Grandir en humanité par la philosophie pour enfants: 2- l’humilité

libéraux

André Compte Sponville, dans son Petit traité des grandes vertus, Paris, PUF, 1995, disait de l’humilité qu’elle «n’est pas ignorance de ce qu’on est, mais plutôt connaissance ou reconnaissance, de tout ce qu’on n’est pas.» (p. 187).  Voilà une bien belle porte d’entrée pour saisir ce qui se passe dans une communauté de recherche philosophique.

Pour ceux et celles qui n’ont pas encore trouvé réponse à la question: mais dans quoi sommes-nous? force est d’admettre que nous sommes dans un immense mystère.  Vivant dans l’infini de l’espace et du temps, sur une petite planète de rien du tout, il n’y a qu’à s’incliner devant tant de grandeur.  Mais pour se rehausser, certains s’avancent avec la certitude qu’ils savent dans quoi nous sommes, ce qu’est la vie, le bonheur, la joie, l’amour, etc.  Pourtant, quand on met ces objets de recherche au coeur d’une discussion philosophique avec les enfants, ou les adultes, on a tôt fait de saisir que tout n’est pas clair et que le chemin est encore bien long avant d’arriver à pouvoir prétendre: moi, je sais.

Devant l’océan d’ignorance dans lequel nous sommes (ce qui confirme d’ailleurs notre égalité de fait et pas seulement de droit), il ne reste qu’une chose à faire: se relever les manches et tenter de résoudre ensemble les problèmes que nous rencontrons.  Ici, plus question de prétendre savoir alors que l’autre ne sait pas, mais plutôt affirmer que l’aide précieuse de tous et toutes pourrait être fort utile si on souhaite s’en sortir.

Or dans une communauté de recherche philosophique, c’est exactement cela qui se passe.  Chacun, à sa manière, sans s’imposer, sans prétendre qu’il sait pour de vrai, apporte sa contribution à la recherche avec le souci de faire avancer celle-ci, même si elle semble aller dans une direction qui n’est pas celle de ses croyances de départ.  Car l’important n’est pas de faire croire aux autres ce que vous croyez, mais de mettre ces croyances pour un temps entre parenthèses (le temps de la recherche) et de partager votre questionnement, vos présupposés, votre faillibilité, votre vulnérabilité, le sens que vous donnez à telle ou telle action, afin que ce partage devienne un ingrédient permettant d’avancer ensemble vers une solution provisoire du problème qui est traité par la communauté.

Et pour cela, il importe d’être humble.  « Sans humilité, le moi occupe tout l’espace disponible et ne voit l’autre que comme objet ou comme ennemi.» (Comte Sponville, p. 196).  Dans une communauté de recherche, le moi est le résultat du nous (non l’inverse).  Et chacun, comme l’évoquait Ann Margareth Sharp (1), sait reconnaître l’autre comme un cadeau dont il importe de prendre soin.
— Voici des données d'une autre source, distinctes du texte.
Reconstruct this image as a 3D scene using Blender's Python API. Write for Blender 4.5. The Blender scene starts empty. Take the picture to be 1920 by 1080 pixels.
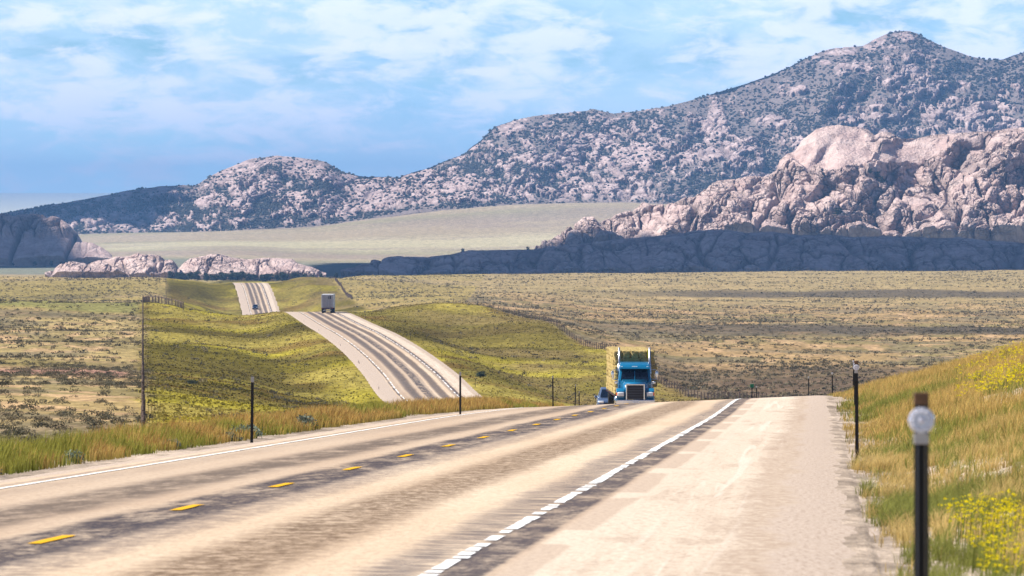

Vivre une communauté de recherche, c’est apprendre à intérioriser peu à peu cette force morale qu’est l’humilité.  Et quand celle-ci est présente, la confiance n’est jamais loin.  Cette confiance si précieuse qui invite à la créativité.

1- Ann Margaret Sharp. 1994. « Feminism and Philosophy for Children : The Ethical Dimension ».Thinking, Vol. 11, Nos 3-4,  p. 26.